O programa de expansão quantitativa do Banco Central Europeu (BCE) teve implicações importantes para a economia portuguesa e o recente ajustamento, em baixa, da taxa de referência de -0,4% para -0,5% volta a ter uma importância reforçada. Para além da descida da taxa de referência, a criação de um novo programa de expansão quantitativa, merece, naturalmente, uma análise atenta face à importância que o tema tem e terá, seguramente, nos próximos anos.

Em primeiro lugar, as medidas do BCE têm um alcance enorme e consequências variáveis de acordo com a situação financeira de cada país. O facto do BCE comprar dívida faz com que a vida dos europeus e dos portugueses, em particular, seja menos difícil. Não obstante a enorme carga fiscal vigente, em Portugal, e a estagnação dos salários do sector privado, na última década, e até mesmo a perda de poder de compra da função pública, existem, ainda assim, sinais de consumo de bens e aquisição de imóveis que apenas são possíveis com financiamento a taxas muito reduzidas.

A política monetária do BCE afecta a vida de todos os europeus, mas o impacto é mais evidente nos países mais endividados, nomeadamente, Itália, Portugal e Grécia. Por outro lado, a “garantia” de compra contínua de dívida, por parte do BCE, em montantes previamente conhecidos traz credibilidade e solidez ao euro.
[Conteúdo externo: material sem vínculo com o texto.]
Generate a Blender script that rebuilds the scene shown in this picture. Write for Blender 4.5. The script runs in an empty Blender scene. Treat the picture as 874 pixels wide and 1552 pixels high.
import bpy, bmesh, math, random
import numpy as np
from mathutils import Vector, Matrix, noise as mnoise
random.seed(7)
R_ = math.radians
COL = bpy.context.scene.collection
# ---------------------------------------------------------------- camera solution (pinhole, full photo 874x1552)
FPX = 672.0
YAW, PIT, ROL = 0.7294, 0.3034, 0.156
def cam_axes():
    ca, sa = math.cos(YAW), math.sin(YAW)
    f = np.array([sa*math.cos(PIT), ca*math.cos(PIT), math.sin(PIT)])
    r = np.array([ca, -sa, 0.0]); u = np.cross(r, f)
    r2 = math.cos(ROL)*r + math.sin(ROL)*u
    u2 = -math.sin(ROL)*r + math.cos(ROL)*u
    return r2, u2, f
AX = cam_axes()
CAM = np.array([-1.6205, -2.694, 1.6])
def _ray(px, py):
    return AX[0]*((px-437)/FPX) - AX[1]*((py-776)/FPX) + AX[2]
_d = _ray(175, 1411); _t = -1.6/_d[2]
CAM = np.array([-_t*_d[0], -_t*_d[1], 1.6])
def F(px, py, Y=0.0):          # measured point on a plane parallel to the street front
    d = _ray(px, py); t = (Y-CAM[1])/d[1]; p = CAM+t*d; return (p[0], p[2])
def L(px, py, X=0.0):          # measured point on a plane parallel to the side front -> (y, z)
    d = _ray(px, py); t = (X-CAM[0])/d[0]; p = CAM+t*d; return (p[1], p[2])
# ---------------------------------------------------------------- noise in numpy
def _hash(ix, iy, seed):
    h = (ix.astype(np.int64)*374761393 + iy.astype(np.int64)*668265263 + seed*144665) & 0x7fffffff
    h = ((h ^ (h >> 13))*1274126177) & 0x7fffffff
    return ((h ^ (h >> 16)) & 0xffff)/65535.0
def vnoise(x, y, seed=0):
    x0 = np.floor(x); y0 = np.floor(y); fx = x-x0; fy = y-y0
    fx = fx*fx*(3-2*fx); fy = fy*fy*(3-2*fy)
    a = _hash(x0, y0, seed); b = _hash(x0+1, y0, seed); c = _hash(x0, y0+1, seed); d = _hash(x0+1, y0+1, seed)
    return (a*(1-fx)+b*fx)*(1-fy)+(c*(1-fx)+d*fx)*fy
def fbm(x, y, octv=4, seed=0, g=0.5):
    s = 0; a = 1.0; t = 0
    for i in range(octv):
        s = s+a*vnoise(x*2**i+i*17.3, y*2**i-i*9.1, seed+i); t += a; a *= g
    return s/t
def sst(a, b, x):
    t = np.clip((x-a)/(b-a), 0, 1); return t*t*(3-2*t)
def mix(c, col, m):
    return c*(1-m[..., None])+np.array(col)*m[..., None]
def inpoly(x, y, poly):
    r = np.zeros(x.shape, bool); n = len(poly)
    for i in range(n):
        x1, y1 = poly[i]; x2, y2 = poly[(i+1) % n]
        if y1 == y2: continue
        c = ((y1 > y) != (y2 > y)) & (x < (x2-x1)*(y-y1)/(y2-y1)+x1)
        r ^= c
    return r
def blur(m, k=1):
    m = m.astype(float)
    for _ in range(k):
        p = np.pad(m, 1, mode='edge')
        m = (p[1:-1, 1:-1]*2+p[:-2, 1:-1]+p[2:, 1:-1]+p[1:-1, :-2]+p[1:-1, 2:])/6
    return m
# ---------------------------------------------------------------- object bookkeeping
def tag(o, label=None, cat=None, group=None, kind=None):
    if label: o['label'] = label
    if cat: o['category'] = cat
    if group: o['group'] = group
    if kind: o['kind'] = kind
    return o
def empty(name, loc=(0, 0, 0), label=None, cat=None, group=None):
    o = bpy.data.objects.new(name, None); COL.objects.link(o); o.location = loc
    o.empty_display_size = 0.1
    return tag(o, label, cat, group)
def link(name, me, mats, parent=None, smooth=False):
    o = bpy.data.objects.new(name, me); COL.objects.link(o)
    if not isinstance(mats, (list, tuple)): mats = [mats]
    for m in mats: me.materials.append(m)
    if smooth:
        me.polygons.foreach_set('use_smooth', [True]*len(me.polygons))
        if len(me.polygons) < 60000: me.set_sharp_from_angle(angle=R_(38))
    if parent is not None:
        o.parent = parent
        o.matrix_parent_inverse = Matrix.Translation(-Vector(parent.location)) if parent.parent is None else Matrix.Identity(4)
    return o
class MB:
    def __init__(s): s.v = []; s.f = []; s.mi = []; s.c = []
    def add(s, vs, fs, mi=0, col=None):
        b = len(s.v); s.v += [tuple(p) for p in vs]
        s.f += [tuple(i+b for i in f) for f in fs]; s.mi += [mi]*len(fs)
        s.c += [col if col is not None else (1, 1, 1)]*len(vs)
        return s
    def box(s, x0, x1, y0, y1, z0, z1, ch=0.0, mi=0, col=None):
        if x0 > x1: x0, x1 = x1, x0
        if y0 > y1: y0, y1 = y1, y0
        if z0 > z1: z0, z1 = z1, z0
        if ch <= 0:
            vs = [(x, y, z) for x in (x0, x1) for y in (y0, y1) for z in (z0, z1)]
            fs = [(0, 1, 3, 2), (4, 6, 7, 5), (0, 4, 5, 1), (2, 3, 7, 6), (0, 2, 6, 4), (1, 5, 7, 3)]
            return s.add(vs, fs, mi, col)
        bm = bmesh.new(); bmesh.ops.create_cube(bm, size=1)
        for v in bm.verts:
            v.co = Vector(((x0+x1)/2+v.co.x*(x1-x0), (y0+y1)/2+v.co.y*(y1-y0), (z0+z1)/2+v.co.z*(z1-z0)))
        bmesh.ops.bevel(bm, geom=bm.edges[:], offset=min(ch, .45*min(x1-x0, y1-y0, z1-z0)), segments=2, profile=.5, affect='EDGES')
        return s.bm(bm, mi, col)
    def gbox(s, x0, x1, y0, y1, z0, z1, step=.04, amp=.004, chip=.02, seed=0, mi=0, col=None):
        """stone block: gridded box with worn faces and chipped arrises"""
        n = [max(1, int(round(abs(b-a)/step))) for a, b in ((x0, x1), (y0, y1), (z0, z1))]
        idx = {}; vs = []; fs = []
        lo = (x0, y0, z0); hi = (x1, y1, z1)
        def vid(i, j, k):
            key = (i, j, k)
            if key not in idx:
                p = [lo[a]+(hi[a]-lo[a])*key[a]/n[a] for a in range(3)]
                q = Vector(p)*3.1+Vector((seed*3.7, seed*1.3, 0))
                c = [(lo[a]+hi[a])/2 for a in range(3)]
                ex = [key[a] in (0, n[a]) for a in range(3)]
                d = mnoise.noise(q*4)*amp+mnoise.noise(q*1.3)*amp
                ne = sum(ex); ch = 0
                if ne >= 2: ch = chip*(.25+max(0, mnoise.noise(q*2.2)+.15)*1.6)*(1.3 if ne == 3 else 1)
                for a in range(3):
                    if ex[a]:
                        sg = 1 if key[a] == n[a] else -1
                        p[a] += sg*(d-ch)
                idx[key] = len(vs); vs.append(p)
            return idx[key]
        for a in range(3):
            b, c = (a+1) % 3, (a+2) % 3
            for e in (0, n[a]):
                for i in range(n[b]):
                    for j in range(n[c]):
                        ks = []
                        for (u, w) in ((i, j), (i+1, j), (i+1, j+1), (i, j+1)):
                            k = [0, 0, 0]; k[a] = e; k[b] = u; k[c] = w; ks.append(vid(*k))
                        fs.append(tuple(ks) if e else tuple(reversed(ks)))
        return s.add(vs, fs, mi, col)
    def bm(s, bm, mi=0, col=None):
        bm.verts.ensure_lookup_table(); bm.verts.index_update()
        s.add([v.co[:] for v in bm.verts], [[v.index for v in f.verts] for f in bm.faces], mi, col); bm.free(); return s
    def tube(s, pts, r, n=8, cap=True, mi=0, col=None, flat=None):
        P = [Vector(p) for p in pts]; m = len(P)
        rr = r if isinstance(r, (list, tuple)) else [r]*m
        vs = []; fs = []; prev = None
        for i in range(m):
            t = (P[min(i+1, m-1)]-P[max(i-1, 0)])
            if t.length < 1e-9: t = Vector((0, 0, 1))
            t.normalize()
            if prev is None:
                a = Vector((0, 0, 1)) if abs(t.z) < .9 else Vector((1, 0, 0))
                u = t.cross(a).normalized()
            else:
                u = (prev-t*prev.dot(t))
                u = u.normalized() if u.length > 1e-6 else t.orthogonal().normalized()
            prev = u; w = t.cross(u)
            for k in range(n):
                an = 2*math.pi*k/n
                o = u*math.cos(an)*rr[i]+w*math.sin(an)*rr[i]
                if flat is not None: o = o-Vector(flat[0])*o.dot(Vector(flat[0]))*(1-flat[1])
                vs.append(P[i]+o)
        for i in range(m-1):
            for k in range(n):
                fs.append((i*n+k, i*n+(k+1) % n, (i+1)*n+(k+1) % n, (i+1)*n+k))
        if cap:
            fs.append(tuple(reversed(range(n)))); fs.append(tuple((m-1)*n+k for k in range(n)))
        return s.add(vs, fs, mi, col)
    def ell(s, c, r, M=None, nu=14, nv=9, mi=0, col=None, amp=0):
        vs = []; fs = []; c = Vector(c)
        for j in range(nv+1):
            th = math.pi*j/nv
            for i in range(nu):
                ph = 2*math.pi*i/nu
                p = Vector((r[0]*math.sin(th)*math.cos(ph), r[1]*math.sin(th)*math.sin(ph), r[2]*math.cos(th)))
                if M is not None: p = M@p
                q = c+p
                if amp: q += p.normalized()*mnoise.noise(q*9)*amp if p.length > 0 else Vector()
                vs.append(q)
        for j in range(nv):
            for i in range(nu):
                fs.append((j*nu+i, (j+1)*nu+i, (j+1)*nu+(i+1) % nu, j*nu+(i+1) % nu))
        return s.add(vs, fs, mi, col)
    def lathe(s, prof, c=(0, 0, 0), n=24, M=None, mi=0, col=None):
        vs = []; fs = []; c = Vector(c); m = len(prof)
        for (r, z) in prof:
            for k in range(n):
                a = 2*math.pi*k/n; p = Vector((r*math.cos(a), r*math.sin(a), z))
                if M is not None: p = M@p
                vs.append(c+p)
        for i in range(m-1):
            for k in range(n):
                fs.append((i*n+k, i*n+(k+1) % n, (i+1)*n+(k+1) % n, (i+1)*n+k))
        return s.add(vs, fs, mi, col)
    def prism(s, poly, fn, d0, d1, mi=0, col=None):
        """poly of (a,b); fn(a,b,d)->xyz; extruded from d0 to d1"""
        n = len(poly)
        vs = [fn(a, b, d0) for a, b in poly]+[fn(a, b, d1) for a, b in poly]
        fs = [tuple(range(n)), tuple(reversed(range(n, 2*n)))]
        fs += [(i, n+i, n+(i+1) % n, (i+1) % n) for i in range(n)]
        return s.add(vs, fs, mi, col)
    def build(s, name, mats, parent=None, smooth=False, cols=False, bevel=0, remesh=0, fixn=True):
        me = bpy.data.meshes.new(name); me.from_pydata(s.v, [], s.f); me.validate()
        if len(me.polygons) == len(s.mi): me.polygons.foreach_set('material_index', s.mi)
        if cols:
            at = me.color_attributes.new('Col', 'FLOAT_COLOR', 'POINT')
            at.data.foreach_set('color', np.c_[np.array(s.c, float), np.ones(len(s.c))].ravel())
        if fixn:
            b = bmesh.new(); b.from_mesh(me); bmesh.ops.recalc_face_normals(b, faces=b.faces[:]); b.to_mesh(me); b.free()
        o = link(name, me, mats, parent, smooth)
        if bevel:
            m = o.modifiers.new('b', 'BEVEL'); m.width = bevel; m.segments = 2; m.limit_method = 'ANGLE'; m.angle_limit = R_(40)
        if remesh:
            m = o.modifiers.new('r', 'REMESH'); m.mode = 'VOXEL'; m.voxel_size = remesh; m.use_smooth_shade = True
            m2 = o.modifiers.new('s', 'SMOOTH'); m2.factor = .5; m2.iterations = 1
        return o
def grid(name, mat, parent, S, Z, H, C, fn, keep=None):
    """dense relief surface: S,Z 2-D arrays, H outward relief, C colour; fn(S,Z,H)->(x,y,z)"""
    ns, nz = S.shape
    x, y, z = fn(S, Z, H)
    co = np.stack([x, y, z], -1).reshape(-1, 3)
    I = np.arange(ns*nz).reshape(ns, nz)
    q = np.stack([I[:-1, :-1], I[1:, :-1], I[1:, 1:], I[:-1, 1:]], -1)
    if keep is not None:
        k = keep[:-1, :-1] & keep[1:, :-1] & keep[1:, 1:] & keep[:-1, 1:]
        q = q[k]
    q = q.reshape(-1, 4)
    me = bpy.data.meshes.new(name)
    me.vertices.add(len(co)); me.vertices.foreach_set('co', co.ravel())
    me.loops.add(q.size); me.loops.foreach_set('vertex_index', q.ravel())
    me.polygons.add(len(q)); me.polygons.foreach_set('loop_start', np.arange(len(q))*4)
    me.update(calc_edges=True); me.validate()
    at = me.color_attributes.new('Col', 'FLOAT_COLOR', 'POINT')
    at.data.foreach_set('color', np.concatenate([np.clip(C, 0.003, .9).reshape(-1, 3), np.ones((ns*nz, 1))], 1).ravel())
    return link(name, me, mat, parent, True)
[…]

Uma das críticas à medida mais importante e emblemática do BCE, é que com a redução da taxa de referência, os governos não fazem as reformas estruturais que se impõem, e com acesso facilitado a dinheiro “barato” vão adiando as referidas reformas, evitando assim os inerentes custos políticos das mesmas, cuja “factura” surgiria nos actos eleitorais. Muito do mérito relativo à disponibilidade económica dos portugueses deve-se não ao aumento de rendimentos, mas sim às reduzidas taxas de juro cujos indexantes (euribor) apresentam valores negativos em todos os prazos. Toda e qualquer reforma tem custos políticos e sociais que o BCE “anestesia” ou simplesmente adia. Alguns think tanks e lobbies têm-se mostrado ruidosamente contra a política monetária do BCE, argumentando não serem necessários mais estímulos.

As medidas do BCE também têm os seus inimigos internos e estando Draghi de saída e Lagarde prestes a entrar, no próximo dia 1 de Novembro, espera-se que para já não haja alterações significativas da política recente do BCE. Ou seja, no horizonte, não se vislumbram sinais de alterações da política monetária, nem alterações aos limites máximos de compra de dívida pública, embora haja posições manifestamente contrárias de alguns países (Alemanha, França, Áustria e Holanda) contra o novo programa.

O saldo da política monetária do BCE não é uniforme, pelo que há países mais beneficiados (os mais endividados) pelas medidas do que outros – os que tentam obter rendimentos do capital, leia-se os depositantes e pensionistas alemães, por exemplo.

O trauma alemão com a inflação ainda subsiste. Compreende-se, mas não tem razão para existir, dado já terem passado 96 anos sobre a célebre inflação alemã de 1923 e por a inflação média da zona euro, nos últimos oito anos, ser de 1,1%. De igual forma, aceita-se que o sector bancário europeu não goste de pagar para depositar as suas reservas em Frankfurt. Mas tal deve ser entendido como um estímulo à circulação de capital disponibilizando recursos financeiros para as economias nacionais.

A nova política de tiering, que isenta de custos parte do capital que exceda um determinado limite, passa a resolver parcialmente o problema e mitiga a crítica do Bundesbank, mas nem assim alguns governadores deixaram de se manifestar publicamente contra as medidas apresentadas na fase final do mandato de Draghi, questionando até a legitimidade das mesmas nesta altura.

Considerando que as reuniões dos vinte e cinco membros efectivos, que suposta e estatutariamente, não representam directamente os seus países apesar de, na prática, o fazerem descaradamente, decorrem no 41º andar do edifício do BCE, em Frankfurt, podemos afirmar que Draghi tem sido um notável e talentoso afinador de pianos, gerindo as críticas, resistindo a lobbies, sobrevivendo a demissões, corrigindo a “vibração das notas”, controlando assim o “ritmo” e a “melodia” da política monetária da zona euro.

Prestes a concluir o seu mandato no BCE, os europeus devem-lhe um “grazie mille, dottore Draghi”.  O enorme esforço realizado, até agora, valeu a pena. Mas, como sabemos, não chega carregar o piano até ao 41º andar, há que mantê-lo afinado. Continuamente.

O autor escreve de acordo com a antiga ortografia.